_What this task involves_. From the records below, copy every line that contains the word "Python".

_Provided entries_.
--------------------
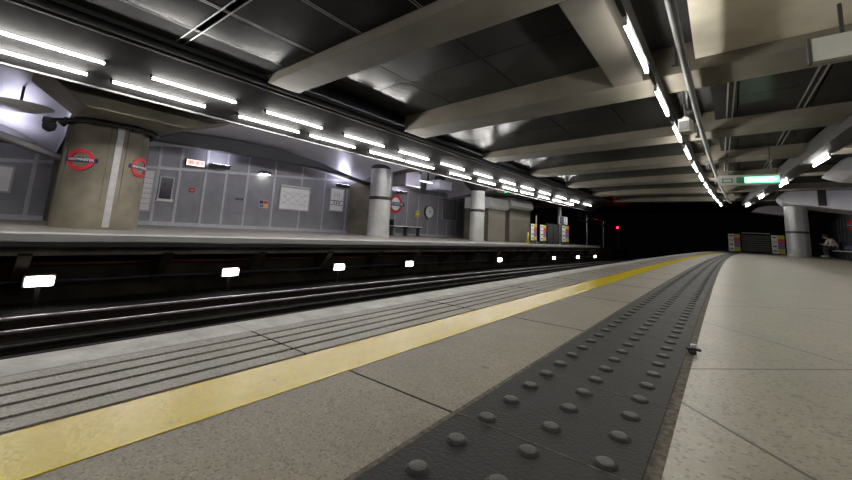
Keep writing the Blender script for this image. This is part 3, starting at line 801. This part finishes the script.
--------------------
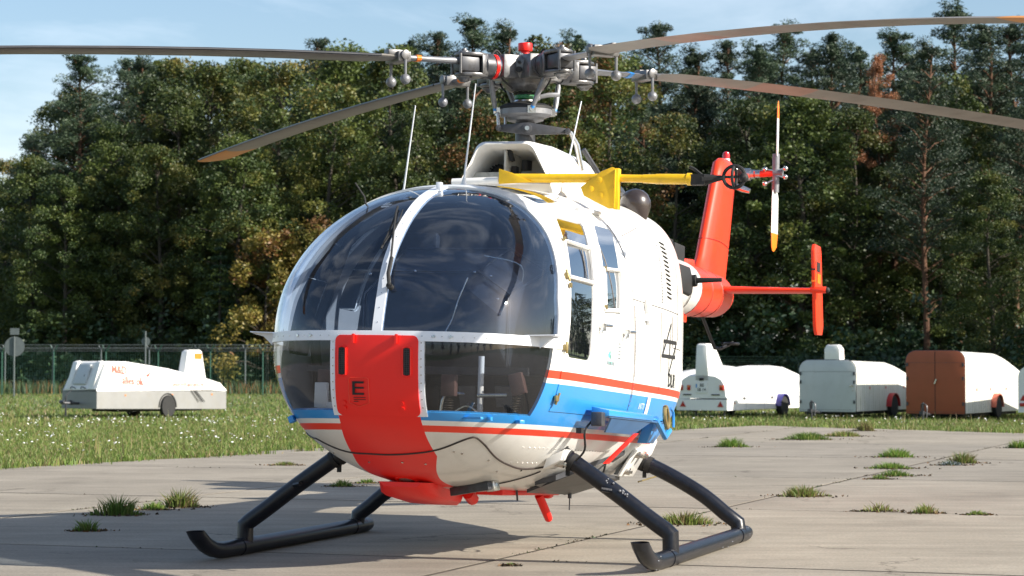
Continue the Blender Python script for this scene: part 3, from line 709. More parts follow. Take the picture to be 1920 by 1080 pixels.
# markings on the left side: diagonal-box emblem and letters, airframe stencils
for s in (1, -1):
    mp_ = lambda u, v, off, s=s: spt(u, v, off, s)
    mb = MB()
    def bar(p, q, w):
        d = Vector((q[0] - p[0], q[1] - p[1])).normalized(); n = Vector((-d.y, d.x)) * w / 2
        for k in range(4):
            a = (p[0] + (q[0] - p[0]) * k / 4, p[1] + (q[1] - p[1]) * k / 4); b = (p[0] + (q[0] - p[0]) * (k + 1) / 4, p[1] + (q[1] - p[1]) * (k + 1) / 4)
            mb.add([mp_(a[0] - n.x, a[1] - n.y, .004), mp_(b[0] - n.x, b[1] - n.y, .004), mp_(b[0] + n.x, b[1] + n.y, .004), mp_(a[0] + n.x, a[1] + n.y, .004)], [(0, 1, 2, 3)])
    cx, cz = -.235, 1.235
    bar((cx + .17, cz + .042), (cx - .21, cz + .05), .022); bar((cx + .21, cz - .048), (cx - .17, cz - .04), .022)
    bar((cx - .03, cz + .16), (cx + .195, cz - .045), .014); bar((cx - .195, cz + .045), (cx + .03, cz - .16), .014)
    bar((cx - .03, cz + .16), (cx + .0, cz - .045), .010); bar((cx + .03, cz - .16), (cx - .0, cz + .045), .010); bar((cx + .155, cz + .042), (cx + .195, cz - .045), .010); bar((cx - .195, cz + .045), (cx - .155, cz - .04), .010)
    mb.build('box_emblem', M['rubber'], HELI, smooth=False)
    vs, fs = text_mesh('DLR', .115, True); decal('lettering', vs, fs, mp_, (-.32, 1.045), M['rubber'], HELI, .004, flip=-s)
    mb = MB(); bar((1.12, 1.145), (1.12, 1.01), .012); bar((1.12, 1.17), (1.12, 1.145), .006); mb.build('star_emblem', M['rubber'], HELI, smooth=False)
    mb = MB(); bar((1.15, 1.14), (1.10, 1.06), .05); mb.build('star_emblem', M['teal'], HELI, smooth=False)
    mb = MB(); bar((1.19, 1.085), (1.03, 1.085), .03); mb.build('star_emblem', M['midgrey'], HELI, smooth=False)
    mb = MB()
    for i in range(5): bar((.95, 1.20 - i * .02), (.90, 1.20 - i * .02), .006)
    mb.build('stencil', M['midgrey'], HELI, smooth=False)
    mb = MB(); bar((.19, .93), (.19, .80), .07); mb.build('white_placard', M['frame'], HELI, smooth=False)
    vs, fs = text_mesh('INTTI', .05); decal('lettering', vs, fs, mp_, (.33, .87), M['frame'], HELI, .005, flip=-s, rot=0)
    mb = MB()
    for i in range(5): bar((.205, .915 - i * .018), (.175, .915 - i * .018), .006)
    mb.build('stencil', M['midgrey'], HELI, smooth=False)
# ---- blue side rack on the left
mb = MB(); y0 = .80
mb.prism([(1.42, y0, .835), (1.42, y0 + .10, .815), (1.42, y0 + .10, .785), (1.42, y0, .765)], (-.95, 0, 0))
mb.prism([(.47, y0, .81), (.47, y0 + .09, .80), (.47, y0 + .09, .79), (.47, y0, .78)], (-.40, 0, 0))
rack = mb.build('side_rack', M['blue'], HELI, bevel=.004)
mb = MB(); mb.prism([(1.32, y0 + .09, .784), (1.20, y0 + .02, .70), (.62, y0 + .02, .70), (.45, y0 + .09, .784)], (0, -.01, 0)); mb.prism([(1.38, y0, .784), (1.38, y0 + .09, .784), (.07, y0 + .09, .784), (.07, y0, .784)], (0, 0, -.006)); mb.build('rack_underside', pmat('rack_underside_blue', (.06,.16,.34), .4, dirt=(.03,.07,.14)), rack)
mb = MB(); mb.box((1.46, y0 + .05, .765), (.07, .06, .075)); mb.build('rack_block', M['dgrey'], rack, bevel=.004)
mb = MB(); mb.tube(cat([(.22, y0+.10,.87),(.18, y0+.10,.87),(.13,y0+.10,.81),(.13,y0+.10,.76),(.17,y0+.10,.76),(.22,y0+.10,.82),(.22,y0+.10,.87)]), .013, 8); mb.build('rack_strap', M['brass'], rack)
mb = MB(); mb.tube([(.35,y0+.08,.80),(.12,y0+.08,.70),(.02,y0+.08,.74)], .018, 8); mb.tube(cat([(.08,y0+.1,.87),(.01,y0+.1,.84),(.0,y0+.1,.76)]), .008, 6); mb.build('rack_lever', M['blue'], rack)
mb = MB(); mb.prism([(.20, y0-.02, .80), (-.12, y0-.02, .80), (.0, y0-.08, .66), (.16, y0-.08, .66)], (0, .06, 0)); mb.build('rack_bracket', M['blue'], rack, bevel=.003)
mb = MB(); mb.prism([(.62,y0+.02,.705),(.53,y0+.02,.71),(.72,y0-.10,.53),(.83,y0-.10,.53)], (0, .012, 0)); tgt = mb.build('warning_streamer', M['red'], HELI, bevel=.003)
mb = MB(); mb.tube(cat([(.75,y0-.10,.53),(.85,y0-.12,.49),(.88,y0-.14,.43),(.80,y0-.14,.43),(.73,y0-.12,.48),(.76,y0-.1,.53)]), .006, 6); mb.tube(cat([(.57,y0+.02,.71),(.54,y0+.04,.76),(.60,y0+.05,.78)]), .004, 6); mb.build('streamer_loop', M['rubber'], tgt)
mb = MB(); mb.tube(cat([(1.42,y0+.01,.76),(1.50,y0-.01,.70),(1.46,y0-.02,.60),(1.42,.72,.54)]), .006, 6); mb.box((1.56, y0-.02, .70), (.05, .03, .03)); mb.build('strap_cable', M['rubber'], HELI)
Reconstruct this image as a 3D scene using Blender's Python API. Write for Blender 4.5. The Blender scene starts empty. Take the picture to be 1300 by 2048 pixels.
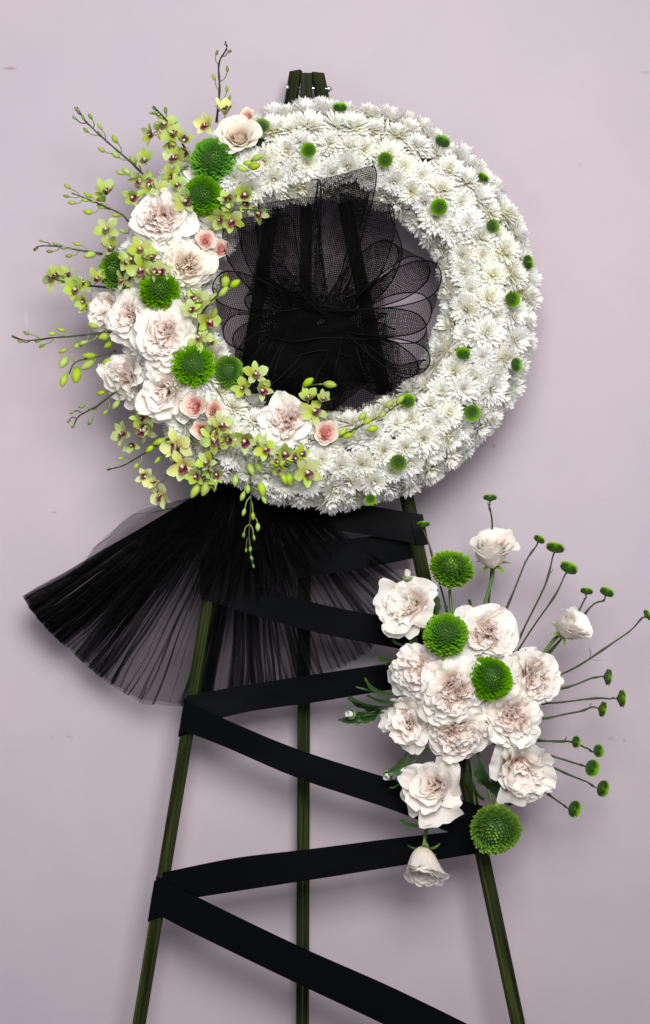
--------------------
_Response to this exercise_.
Continue the Blender Python script for this scene: part 3, from line 709. More parts follow. Take the picture to be 1920 by 1080 pixels.
Reconstruct this image as a 3D scene using Blender's Python API. Write for Blender 4.5. The Blender scene starts empty. Take the picture to be 1300 by 2048 pixels.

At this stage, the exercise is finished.